The representative of India stated that the immediate and grave question concerns the stoppage of the fighting. But what does he mean by "stoppage of the fighting"? The only proposal that he has advanced with regard to the stoppage of the righting is that the Security Council should issue a directive that Pakistan do more than it has been doing to stop the
infiltration of the tribesmen. That is all. Will that stop the fighting in Kashmir? I submit that it will not. Undoubtedly, the object should be to stop the fighting. We are not saying the fighting should not be stopped. But we desire to stress the fact that what we must first consider, is: What will stop the fighting in Kashmir? What will stop the righting in Kashmir will be the removal of the apprehension of the people of Kashmir that they will be subjected to the fate to which Muslims similarly situated in Kapurthala were subjected or to which Muslim minorities in the States of Patiala, Jind, Nabha and Faridkot were subjected in spite of the fact that, at that time, those States were in accession to India.
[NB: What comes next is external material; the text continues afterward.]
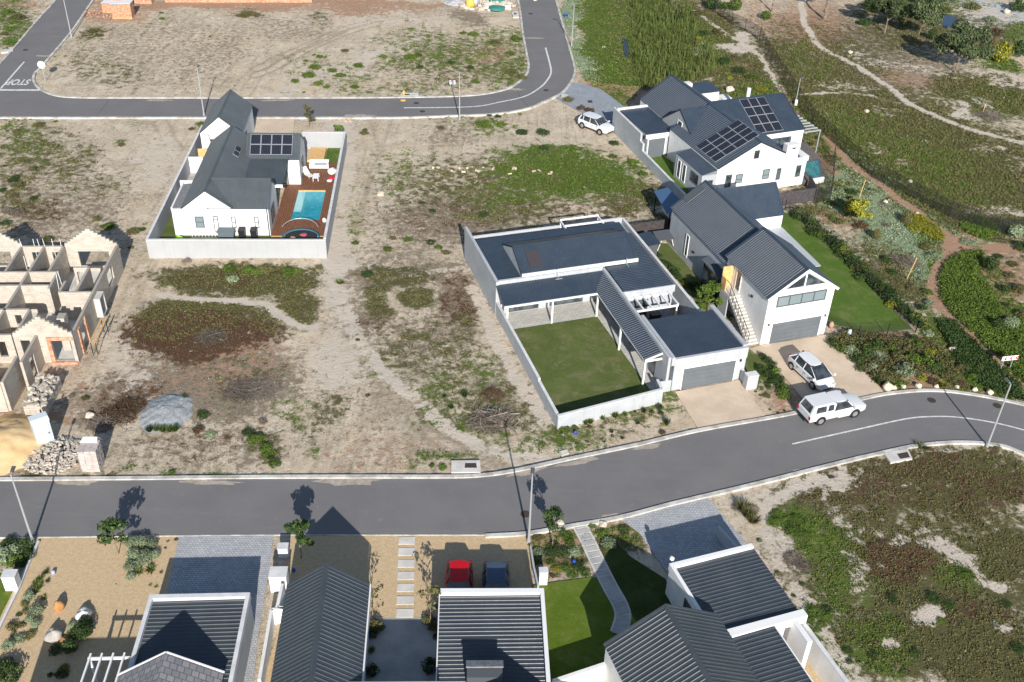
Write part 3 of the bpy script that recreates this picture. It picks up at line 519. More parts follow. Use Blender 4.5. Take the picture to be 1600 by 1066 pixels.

That is the first step which will lead to the stoppage of fighting. Once that assurance can be devised and made effective, it will also be the strongest step leading toward the stoppage of the infiltration of the tribesmen. Once the people of Poonch, Mirpur and Gilgit are satisfied that it is for them to decide the question as to whether they will accede to Pakistan or whether they will accede to India, that there will be no persecution of victimization, and that the decision will be entirely in their own hands, the principal grievance—or at least the reason for their terror and apprehension—will have disappeared. It will then be possible to stop the fighting easily.
I ask the President and the members of the Security Council to assume for a moment, without our making any admissions, that the tribesmen could be physically stopped altogether from coming into Kashmir. Docs that put an end to the fighting inside Kashmir? Does that settle the dispute between the people of Kashmir and the Maharaja? Up to a certain time, the Maharaja did represent the legitimate Government of Kashmir. I submit that when his troops—as I said, presumably under his orders and direction—undertook this campaign, the elements of which I have already submitted to the Security Council, regardless of what the legal position may have been, the moral validity of his continuing to rule over Kashmir disappeared, and that does raise a delicate question of international law. The only way to settle the dispute, and therefore the only effective way also to stop the fighting, is to convey an assurance to the people of Kashmir, so that they may be satisfied that, under impartial conditions, the decision will now be in their hands. That will bring an end to fighting. The mere stopping of infiltration from this side will not stop this trouble inside Kashmir. That is the point which I desire to stress.